Recensions d’ouvrages
Ouvrage : Jürgen Wilke, Éléments de l’histoire des médias et de la communication. Depuis les origines jusqu’au XXe siècle (Böhlau, 2000). Recension par Ursula E. Koch.
En 2000, Jürgen Wilke fait suivre un manuel richement illustré, paru sous sa direction à l’occasion du cinquantenaire de la fondation de la République fédérale d’Allemagne (Mediengeschichte der Bundesrepublik Deutschland, d’un ouvrage qui commence par l’évocation de l’imprimerie au moyen de lettres mobiles, invention que l’on doit à Gutenberg (vers 1450), et qui se termine avec l’évocation des années Vingt du xxe siècle. Ce faisant, l’auteur s’oppose intentionnellement à la définition du terme « média » par Marshall MacLuhan, pour ne citer que lui. Ce livre volumineux, agrémenté de 13 diagrammes et 5 tableaux, est le fruit de la vaste expérience de l’auteur, acquise grâce à ses nombreux cours magistraux, articles et lectures (la bibliographie de 62 pages comporte plus de 1 200 titres). Son objectif principal consiste à retracer, en sept chapitres, l’histoire de la communication de masse, telle qu’elle évolue avec un dynamisme croissant. Le chapitre très court qui suit l’introduction, est consacré à la « pré-histoire » de la communication de masse durant le Moyen Âge. Puis, les chapitres 3, 4 et 5 (p. 13-77) traitent les xvie et xviie siècles, à savoir l’ère des feuilles volantes et des premiers imprimés périodiques : annuaires, mensuels, bimensuels, hebdomadaires (à partir de 1605) et même quotidiens (2 ballons d’essai, à Leipzig, en 1650 et 1660). Tous ces organes de presse – il faut encore y ajouter les correspondances et les bulletins manuscrits – se complètent ou s’influencent mutuellement. Dès 1700, on compte, sur le territoire allemand morcelé, entre 50 et 60 journaux qui avaient conquis plusieurs milliers de lecteurs. L’auteur a raison de souligner que bien des caractéristiques du paysage médiatique allemand actuel (notamment sa grande diversité selon les différentes régions) ne s’expliquent que par l’histoire.

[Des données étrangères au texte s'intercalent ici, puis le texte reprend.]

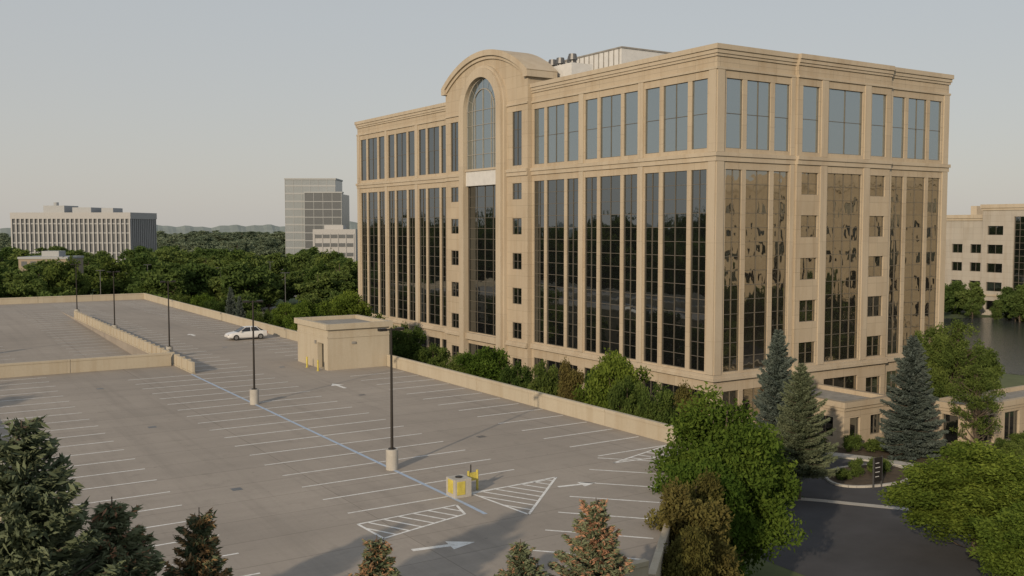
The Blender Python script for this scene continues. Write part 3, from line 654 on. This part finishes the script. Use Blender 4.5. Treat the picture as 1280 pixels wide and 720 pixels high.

Dans les chapitres 6, 7 et 8, la « communication de masse » est traitée sous les aspects « de l’expansion et de la diversification » (le xviiie siècle, p. 78-154) et ensuite sous l’angle « du retardement et du déclenchement » (xixe siècle) ou encore sous l’angle de la « plurimédialité » (début du xxe siècle). Très adroitement, le xixe siècle (147 pages), de nos jours souvent sous-estimé par les historiens allemands de la presse, est subdivisé en trois époques : 1. les années de 1819 à 1848 (époque appelée « l’avant-mars 48 »), 2. le temps depuis la révolution de 1848 jusqu’à la fondation de l’Empire allemand et 3. le règne des empereurs Guillaume Ier (avec le « chancelier de fer », Bismarck) et Guillaume II (1871-1918). Toutefois, les journaux illustrés et la « poussée de la visualisation » qui en résulte ne seront mentionnés qu’au chapitre 8. Ce dernier chapitre (pp. 303-353), qui nous laisse un peu sur notre faim, concerne les 14 années de la République de Weimar et le rôle prépondérant de Berlin en tant que ville des médias (dont la radio et le cinéma) et des groupes médiatiques.
Afin de faciliter la lecture et les comparaisons, Wilke a recours à des constantes qui réapparaissent dans chacun de ses chapitres ou sous-chapitres : 1. L’esquisse des sources, 2. les conditions juridiques (censure préalable ou postérieure ; liberté de la presse), 3. l’analyse des effets d’ordre politique ou social, 4. la présentation, en ordre séparé, des trois différents types de médias : journaux (Zeitungen), revues (Zeitschriften) et « avises » (Intelligenzblätter). Remarquons que les « parents pauvres » de bons nombres d’historiens de la presse (journaux illustrés, organes satiriques et la presse féminine) ne sont nullement négligés. En fin de chaque chapitre, il y a des coups d’œil sur la presse étrangère (anglaise, française, américaine). Saluons cet élargissement de l’horizon qui dépasse « l’histoire nationale ». Il était, bien sûr, inévitable que quelques erreurs se glissent dans ce texte très dense ; l’auteur mérite d’en être excusé.
Ursula E. Koch
Recension publiée dans Le Temps des médias, n° 5, automne 2005, p. 239-241.